Temperature dependence of the nuclear positions and spontaneous polarization in pyroelectric Ba(NO2)2·H2O

Abstract

The nuclear positions in a single crystal of ${\mathrm{B}\mathrm{a}\left(\mathrm{N}{\mathrm{O}}_2\right)}_2$·${\mathrm{H}}_2$O at 20, 102, and 298 K have been measured by neutron diffraction, and the change in spontaneous polarization between 20 and 300 K has been continuously determined. A polarization change of -30 × ${10}^{-4\mathrm{}}$ ${\mathrm{Cm}}^{-2\mathrm{}}$ between 102 and 298 K is calculated from the nuclear positions, based upon an electric dipole moment of 6.2 × ${10}^{-30\mathrm{}}$ Cm for ${\mathrm{H}}_2$O and 6 × ${10}^{-30\mathrm{}}$ Cm for N${\mathrm{O}}_2^{-}$ and the charge on N${\mathrm{O}}_2^{-}$ as midway between the oxygen atoms. Integral ionic charges are assumed.
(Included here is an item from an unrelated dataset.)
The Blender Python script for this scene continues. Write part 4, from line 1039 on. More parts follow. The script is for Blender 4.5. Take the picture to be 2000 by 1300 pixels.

The measured polarization change between 102 and 298 K is -26 × ${10}^{-4\mathrm{}}$ ${\mathrm{Cm}}^{-2\mathrm{}}$. The calculated polarization change between 20 and 102 K is -5 × ${10}^{-4\mathrm{}}$ ${\mathrm{Cm}}^{-2\mathrm{}}$; the experimental value is +3 × ${10}^{-4\mathrm{}}$ ${\mathrm{Cm}}^{-2\mathrm{}}$. The error in the calculated spontaneous polarization is estimated at 10 × ${10}^{-4\mathrm{}}$ ${\mathrm{Cm}}^{-2\mathrm{}}$.